MONMOUTH, Ill. – For Monmouth College student Hadley Smithhisler ’20, participating in the College’s seventh-annual Moot Court competition helped confirm her career aspirations.

Smithhisler took part in the academic event for the first time this year, and she was named Top Advocate. That should give the sophomore a boost of confidence as she works toward attending law school after she graduates from Monmouth.

Smithhisler was one of 13 Monmouth students who participated in the College’s seventh-annual Moot Court competition. The preliminary round was held Oct. 7. Four students advanced to the final round, held Oct. 9 in the Morgan Room of Poling Hall.

The students argued the case: Is it unconstitutional to require voters to show a photo identification card in order to be able to vote?

Smithhisler, who argued that a voter ID law is unconstitutional, said “what fascinated me the most was how you can see things from both sides,”

“It was cool to see how you could attack this issue from all sides,” said Smithhisler, who is from Valley City, N.D.

Smithhisler said she “learned a lot” from Saturday’s preliminary round.

“After the first round on Saturday, I learned a lot of the things I had done wrong, the things I had missed, and the things that I hadn’t considered,” she said. “So it was a cool to be able to address that in the final round and improve my argument.

Participating in Moot Court has also helped Mackenzi Lafferty ’19 decide to pursue a career in law.

Lafferty was named Top Advocate in 2015, and she also advanced to the final round in 2016.

“It’s definitely made me more confident in my goal to attend law school, and it’s made me even more excited to be an attorney,” said Lafferty, who is from Canton, Ill. “I am actually very interested in voter ID laws, so I thought it was very fascinating. It’s also one of the topics I’m considering for my senior research next year, so I was really excited to study it.”

Joe Doner ’21 also competed in Moot Court for the first time. Doner, who is from Arlington Heights, Ill., also wants to be a lawyer after he graduates from Monmouth.

Doner said that although he didn’t agree with the position he argued in the finals -- in favor the voter ID law -- he learned a lot by participating in the process.

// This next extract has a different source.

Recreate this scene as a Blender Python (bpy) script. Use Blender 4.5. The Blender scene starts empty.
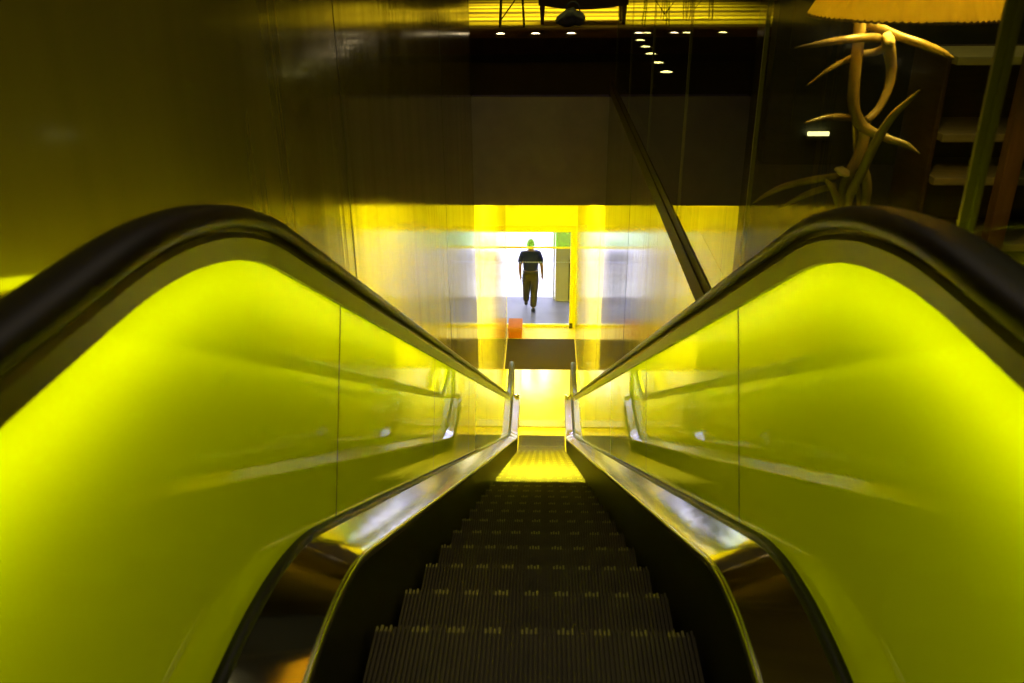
import bpy, bmesh, math, random
from mathutils import Vector, Matrix
random.seed(4)
R = math.radians
scn = bpy.context.scene
col = scn.collection
S30 = math.tan(R(30))

# ------------------------------------------------------------------ helpers
class MB:
    """collects shapes into one mesh"""
    def __init__(s): s.v = []; s.f = []; s.m = []; s.sm = []
    def add(s, vs, fs, mi=0, smooth=False):
        b = len(s.v); s.v += [tuple(v) for v in vs]
        for f in fs:
            s.f.append(tuple(b + i for i in f)); s.m.append(mi); s.sm.append(smooth)
    def box(s, a, b, mi=0):
        (x0, y0, z0), (x1, y1, z1) = a, b
        s.add([(x0,y0,z0),(x1,y0,z0),(x1,y1,z0),(x0,y1,z0),(x0,y0,z1),(x1,y0,z1),(x1,y1,z1),(x0,y1,z1)],
              [(0,3,2,1),(4,5,6,7),(0,1,5,4),(1,2,6,5),(2,3,7,6),(3,0,4,7)], mi)
    def bevbox(s, a, b, r=.01, mi=0, seg=2):
        bm = bmesh.new()
        bmesh.ops.create_cube(bm, size=1)
        c = [(a[i]+b[i])/2 for i in range(3)]; d = [abs(b[i]-a[i]) for i in range(3)]
        for v in bm.verts: v.co = Vector([c[i]+v.co[i]*d[i] for i in range(3)])
        bmesh.ops.bevel(bm, geom=list(bm.edges), offset=r, segments=seg, affect='EDGES', profile=.6)
        s.frombm(bm, mi)
    def frombm(s, bm, mi=0, smooth=True, mat=None):
        bm.verts.ensure_lookup_table(); bm.verts.index_update()
        s.add([(mat @ v.co if mat else v.co) for v in bm.verts], [[v.index for v in f.verts] for f in bm.faces], mi, smooth)
        bm.free()
    def tube(s, pts, rad, n=10, mi=0, sub=5, flat=1.0):
        P, Q = smooth_line(pts, rad, sub)
        rings = []; u = None
        for i, p in enumerate(P):
            t = (P[min(i+1, len(P)-1)] - P[max(i-1, 0)]).normalized()
            if u is None: u = t.cross(Vector((.13, .97, .21)))
            u = u - t*u.dot(t)
            if u.length < 1e-4: u = t.cross(Vector((1, .2, 0)))
            u.normalize(); w = t.cross(u).normalized()
            rings.append([p + (u*math.cos(a) + w*math.sin(a)*flat)*Q[i] for a in [2*math.pi*k/n for k in range(n)]])
        vs = [v for r in rings for v in r]; m = len(rings)
        fs = [(i*n+k, i*n+(k+1) % n, (i+1)*n+(k+1) % n, (i+1)*n+k) for i in range(m-1) for k in range(n)]
        fs.append(tuple(range(n-1, -1, -1))); fs.append(tuple((m-1)*n+k for k in range(n)))
        s.add(vs, fs, mi, True)
    def lathe(s, prof, c=(0, 0, 0), n=32, mi=0, closed=False):
        vs = []
        for r, z in prof:
            vs += [(c[0]+r*math.cos(2*math.pi*k/n), c[1]+r*math.sin(2*math.pi*k/n), c[2]+z) for k in range(n)]
        m = len(prof)
        fs = [(i*n+k, i*n+(k+1) % n, (i+1)*n+(k+1) % n, (i+1)*n+k) for i in range(m-1) for k in range(n)]
        if closed: fs += [tuple(range(n-1, -1, -1)), tuple((m-1)*n+k for k in range(n))]
        s.add(vs, fs, mi, True)
    def build(s, name, mats, parent=None, loc=None, recalc=True):
        me = bpy.data.meshes.new(name)
        o0 = Vector(loc) if loc else Vector((0, 0, 0))
        me.from_pydata([Vector(v)-o0 for v in s.v], [], s.f)
        for m in (mats if isinstance(mats, (list, tuple)) else [mats]): me.materials.append(m)
        me.polygons.foreach_set('material_index', s.m); me.polygons.foreach_set('use_smooth', s.sm)
        if recalc:
            bm = bmesh.new(); bm.from_mesh(me); bmesh.ops.recalc_face_normals(bm, faces=bm.faces); bm.to_mesh(me); bm.free()
        me.update()
        o = bpy.data.objects.new(name, me); col.objects.link(o)
        if loc: o.location = o0
        if parent:
            o.parent = parent
            o.location = o0 - parent_origin(parent)
        return o

def parent_origin(p):
    v = Vector((0, 0, 0))
    while p is not None:
        v += p.location; p = p.parent
    return v

def smooth_line(pts, rad, sub):
    P = [Vector(p) for p in pts]
    if not isinstance(rad, (list, tuple)): rad = [rad]*len(P)
    A, B = [], []
    for i in range(len(P)-1):
        p0, p1, p2, p3 = P[max(i-1, 0)], P[i], P[i+1], P[min(i+2, len(P)-1)]
        for k in range(sub):
            t = k/sub
            A.append(.5*((2*p1)+(p2-p0)*t+(2*p0-5*p1+4*p2-p3)*t*t+(3*p1-p0-3*p2+p3)*t**3))
            B.append(rad[i]*(1-t)+rad[i+1]*t)
    A.append(P[-1]); B.append(rad[-1])
    return A, B

def tag(o, label=None, cat=None, group=None, kind=None):
    if label: o['label'] = label
    if cat: o['category'] = cat
    if group: o['group'] = group
    if kind: o['kind'] = kind
    return o

def empty(name, loc=(0, 0, 0)):
    o = bpy.data.objects.new(name, None); col.objects.link(o); o.location = loc
    o.empty_display_size = .1
    return o

def struct(o, label, cat):
    return tag(o, label, cat, None, 'structure')

def copy_tree(o, parent=None):
    c = o.copy(); col.objects.link(c)
    if parent: c.parent = parent
    for ch in list(o.children): copy_tree(ch, c)
    return c

# ------------------------------------------------------------------ materials
def mat(name, base=(.5, .5, .5), rough=.5, metal=0., spec=.5, emit=None, es=0., coat=0., ior=1.5, trans=0.):
    m = bpy.data.materials.new(name); m.use_nodes = True
    b = m.node_tree.nodes['Principled BSDF']
    b.inputs['Base Color'].default_value = (*base, 1); b.inputs['Roughness'].default_value = rough
    b.inputs['Metallic'].default_value = metal; b.inputs['Specular IOR Level'].default_value = spec
    b.inputs['Coat Weight'].default_value = coat; b.inputs['Coat Roughness'].default_value = .03
    b.inputs['IOR'].default_value = ior; b.inputs['Transmission Weight'].default_value = trans
    if emit:
        b.inputs['Emission Color'].default_value = (*emit, 1); b.inputs['Emission Strength'].default_value = es
    return m
def nd(m, t): return m.node_tree.nodes.new(t)
def lk(m, a, b): m.node_tree.links.new(a, b)
def bsdf(m): return m.node_tree.nodes['Principled BSDF']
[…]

“I had a really hard time arguing for the side I didn’t believe in, but it was interesting to learn more about the thought process behind implementing voter ID laws,” he said. “Before this I thought, ‘There really isn’t a good reason.’ But there are a couple decent reasons for implementing laws like this. There are probably just ways of doing it rather than how it was suggested in this case.”

For finalist Samuil Georgiev, participating in Moot Court was a way to learn more about the U.S. legal system.

Georgiev is studying this fall at Monmouth before heading back to Pernik, Bulgaria.

“I’ve always been interested in law, and I’ve been considering the option of applying to law school after I graduate back in Bulgaria. So this was an opportunity for me to learn more about law and see how it actually works,” he said.

Georgiev said that participating in Moot Court also made a great semester at Monmouth even better.

“I’m having a great experience here, and this competition was part of the greatness of this experience,” he said.

The preliminary round’s judges were: Dan Cotter ’88, Kate Fitzsimmons Cross ’08, Brad Nahrstadt ’89, and Debra Nahrstadt.

The judges for the final round were: Andre Audette, Monmouth assistant professor political science; David Timmerman, dean of the Monmouth faculty; and Justice David Vancil, chief judge of Illinois’ Ninth Judicial Circuit.